[What is being asked]:
Return the first line, the line containing "obj('dead_blades', V, F, M['reed_dry'], t, T)", and every line between them, exactly as they stand.

[Given information]:
○ ○ ○ ○

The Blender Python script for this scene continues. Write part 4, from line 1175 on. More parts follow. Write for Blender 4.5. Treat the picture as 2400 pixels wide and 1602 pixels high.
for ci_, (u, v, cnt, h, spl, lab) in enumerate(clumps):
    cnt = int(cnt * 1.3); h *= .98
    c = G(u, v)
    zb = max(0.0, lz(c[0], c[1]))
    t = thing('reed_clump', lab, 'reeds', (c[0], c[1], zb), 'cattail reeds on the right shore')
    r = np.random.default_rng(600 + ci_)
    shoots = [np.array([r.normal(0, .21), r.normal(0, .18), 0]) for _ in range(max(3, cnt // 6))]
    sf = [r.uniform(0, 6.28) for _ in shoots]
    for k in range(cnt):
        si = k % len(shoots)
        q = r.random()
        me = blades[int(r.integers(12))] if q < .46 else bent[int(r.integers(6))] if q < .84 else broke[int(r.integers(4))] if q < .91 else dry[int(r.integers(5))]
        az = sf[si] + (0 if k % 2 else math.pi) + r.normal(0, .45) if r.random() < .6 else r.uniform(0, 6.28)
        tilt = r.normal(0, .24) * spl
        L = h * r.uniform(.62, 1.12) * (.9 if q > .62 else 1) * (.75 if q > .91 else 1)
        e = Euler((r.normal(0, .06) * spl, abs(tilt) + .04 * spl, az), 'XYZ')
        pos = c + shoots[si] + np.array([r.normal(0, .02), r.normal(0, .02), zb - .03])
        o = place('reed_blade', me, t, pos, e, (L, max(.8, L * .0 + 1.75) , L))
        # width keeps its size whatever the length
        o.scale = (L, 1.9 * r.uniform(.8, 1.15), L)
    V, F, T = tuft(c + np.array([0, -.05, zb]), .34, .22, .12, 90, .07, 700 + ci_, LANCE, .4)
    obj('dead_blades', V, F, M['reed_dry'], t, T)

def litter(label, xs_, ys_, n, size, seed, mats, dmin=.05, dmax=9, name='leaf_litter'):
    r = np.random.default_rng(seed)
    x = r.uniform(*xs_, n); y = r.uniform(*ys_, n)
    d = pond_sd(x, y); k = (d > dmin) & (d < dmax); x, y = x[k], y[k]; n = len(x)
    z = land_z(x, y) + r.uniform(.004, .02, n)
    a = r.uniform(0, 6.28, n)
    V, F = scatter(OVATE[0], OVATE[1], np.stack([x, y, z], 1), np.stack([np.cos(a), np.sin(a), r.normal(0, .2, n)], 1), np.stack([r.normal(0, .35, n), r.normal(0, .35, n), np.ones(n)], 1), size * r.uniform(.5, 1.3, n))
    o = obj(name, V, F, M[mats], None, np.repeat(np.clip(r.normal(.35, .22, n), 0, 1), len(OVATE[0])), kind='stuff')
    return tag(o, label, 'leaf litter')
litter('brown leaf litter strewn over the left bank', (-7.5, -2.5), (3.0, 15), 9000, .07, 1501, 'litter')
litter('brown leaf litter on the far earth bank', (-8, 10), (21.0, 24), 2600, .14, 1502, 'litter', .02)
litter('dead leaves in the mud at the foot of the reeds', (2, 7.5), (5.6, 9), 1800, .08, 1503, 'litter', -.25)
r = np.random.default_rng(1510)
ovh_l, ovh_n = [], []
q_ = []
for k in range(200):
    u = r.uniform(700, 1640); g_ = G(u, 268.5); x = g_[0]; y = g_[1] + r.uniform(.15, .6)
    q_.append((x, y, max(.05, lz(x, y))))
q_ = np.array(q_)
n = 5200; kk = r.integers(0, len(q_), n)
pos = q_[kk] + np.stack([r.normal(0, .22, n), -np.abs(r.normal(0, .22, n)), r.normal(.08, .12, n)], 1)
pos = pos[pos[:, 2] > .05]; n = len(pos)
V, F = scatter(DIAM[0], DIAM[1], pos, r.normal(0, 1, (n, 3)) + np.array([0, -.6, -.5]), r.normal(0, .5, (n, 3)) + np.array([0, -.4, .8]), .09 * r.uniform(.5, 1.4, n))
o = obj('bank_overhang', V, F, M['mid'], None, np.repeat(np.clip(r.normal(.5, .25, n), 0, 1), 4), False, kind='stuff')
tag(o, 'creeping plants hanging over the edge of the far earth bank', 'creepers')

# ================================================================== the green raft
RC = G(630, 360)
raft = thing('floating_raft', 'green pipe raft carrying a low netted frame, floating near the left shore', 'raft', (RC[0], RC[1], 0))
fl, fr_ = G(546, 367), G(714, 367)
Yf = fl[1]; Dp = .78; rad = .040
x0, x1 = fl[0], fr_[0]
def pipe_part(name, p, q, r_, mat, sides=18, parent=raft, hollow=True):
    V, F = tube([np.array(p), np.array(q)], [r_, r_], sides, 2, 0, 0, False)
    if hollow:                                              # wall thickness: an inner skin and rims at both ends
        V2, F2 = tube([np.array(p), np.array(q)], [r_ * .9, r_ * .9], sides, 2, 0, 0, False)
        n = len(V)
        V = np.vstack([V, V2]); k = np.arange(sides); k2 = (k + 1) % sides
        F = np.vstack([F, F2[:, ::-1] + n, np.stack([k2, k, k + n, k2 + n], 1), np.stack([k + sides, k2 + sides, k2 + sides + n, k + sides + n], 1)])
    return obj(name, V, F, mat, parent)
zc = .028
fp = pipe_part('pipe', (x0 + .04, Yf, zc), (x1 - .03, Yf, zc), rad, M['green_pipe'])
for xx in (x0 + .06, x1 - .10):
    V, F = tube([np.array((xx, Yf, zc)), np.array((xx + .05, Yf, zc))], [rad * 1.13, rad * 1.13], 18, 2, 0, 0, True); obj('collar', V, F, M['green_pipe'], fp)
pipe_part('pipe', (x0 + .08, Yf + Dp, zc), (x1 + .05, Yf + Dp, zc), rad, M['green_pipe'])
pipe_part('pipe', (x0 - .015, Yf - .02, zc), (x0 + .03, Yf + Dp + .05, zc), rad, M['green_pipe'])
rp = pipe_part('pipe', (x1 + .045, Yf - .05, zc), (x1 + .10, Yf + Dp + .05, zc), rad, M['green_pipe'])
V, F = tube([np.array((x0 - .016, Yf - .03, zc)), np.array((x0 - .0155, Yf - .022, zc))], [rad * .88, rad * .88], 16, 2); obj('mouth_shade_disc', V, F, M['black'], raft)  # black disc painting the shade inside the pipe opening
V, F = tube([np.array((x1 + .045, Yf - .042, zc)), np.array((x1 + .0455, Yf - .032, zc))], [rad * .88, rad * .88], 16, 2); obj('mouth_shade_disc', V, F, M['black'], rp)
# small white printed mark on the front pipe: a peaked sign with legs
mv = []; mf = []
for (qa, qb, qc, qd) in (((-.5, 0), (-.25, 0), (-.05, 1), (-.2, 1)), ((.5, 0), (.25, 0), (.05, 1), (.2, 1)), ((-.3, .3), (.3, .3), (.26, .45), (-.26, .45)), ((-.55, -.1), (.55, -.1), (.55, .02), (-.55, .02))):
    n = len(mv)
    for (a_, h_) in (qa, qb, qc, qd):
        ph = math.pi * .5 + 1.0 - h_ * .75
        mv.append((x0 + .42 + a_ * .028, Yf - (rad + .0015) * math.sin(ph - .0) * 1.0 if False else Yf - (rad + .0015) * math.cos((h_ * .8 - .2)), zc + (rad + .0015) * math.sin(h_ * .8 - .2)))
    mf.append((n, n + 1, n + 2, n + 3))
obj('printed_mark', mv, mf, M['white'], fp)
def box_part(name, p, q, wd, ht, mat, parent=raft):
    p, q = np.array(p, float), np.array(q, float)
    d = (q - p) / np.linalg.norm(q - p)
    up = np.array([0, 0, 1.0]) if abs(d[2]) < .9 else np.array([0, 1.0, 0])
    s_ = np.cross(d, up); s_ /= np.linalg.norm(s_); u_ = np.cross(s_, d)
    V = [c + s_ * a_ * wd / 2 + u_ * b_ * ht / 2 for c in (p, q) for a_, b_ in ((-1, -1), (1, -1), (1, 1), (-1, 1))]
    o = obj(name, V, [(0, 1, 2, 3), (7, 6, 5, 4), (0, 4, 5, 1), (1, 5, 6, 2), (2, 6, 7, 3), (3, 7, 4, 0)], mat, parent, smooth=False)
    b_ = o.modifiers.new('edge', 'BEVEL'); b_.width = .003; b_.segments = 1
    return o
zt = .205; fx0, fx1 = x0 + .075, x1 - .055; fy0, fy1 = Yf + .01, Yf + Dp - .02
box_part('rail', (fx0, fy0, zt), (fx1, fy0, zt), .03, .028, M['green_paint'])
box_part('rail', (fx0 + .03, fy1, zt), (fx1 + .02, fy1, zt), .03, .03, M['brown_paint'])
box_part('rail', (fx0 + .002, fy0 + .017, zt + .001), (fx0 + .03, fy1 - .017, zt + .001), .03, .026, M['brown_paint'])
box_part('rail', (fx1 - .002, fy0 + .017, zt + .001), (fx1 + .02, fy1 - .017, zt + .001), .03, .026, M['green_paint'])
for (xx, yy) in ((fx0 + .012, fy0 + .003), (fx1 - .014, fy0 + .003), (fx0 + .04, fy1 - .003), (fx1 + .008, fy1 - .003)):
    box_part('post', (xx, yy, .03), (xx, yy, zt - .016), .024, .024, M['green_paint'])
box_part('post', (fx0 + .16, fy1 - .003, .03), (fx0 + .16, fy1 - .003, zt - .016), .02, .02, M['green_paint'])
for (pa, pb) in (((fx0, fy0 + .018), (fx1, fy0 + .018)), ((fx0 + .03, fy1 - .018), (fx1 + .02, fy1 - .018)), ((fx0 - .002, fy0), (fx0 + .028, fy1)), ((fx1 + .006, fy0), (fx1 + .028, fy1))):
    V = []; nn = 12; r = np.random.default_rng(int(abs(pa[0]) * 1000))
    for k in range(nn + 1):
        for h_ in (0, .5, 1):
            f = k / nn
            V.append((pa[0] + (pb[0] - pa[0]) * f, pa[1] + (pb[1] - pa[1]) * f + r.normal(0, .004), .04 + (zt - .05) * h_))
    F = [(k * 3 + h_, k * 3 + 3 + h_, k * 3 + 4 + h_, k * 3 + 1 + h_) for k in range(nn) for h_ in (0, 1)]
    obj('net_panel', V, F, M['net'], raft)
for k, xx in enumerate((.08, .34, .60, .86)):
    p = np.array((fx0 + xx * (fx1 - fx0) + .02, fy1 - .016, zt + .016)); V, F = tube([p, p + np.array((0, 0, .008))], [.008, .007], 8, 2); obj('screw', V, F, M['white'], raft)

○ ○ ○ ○

[Finished exercise]:
The Blender Python script for this scene continues. Write part 4, from line 1175 on. More parts follow. Write for Blender 4.5. Treat the picture as 2400 pixels wide and 1602 pixels high.
for ci_, (u, v, cnt, h, spl, lab) in enumerate(clumps):
    cnt = int(cnt * 1.3); h *= .98
    c = G(u, v)
    zb = max(0.0, lz(c[0], c[1]))
    t = thing('reed_clump', lab, 'reeds', (c[0], c[1], zb), 'cattail reeds on the right shore')
    r = np.random.default_rng(600 + ci_)
    shoots = [np.array([r.normal(0, .21), r.normal(0, .18), 0]) for _ in range(max(3, cnt // 6))]
    sf = [r.uniform(0, 6.28) for _ in shoots]
    for k in range(cnt):
        si = k % len(shoots)
        q = r.random()
        me = blades[int(r.integers(12))] if q < .46 else bent[int(r.integers(6))] if q < .84 else broke[int(r.integers(4))] if q < .91 else dry[int(r.integers(5))]
        az = sf[si] + (0 if k % 2 else math.pi) + r.normal(0, .45) if r.random() < .6 else r.uniform(0, 6.28)
        tilt = r.normal(0, .24) * spl
        L = h * r.uniform(.62, 1.12) * (.9 if q > .62 else 1) * (.75 if q > .91 else 1)
        e = Euler((r.normal(0, .06) * spl, abs(tilt) + .04 * spl, az), 'XYZ')
        pos = c + shoots[si] + np.array([r.normal(0, .02), r.normal(0, .02), zb - .03])
        o = place('reed_blade', me, t, pos, e, (L, max(.8, L * .0 + 1.75) , L))
        # width keeps its size whatever the length
        o.scale = (L, 1.9 * r.uniform(.8, 1.15), L)
    V, F, T = tuft(c + np.array([0, -.05, zb]), .34, .22, .12, 90, .07, 700 + ci_, LANCE, .4)
    obj('dead_blades', V, F, M['reed_dry'], t, T)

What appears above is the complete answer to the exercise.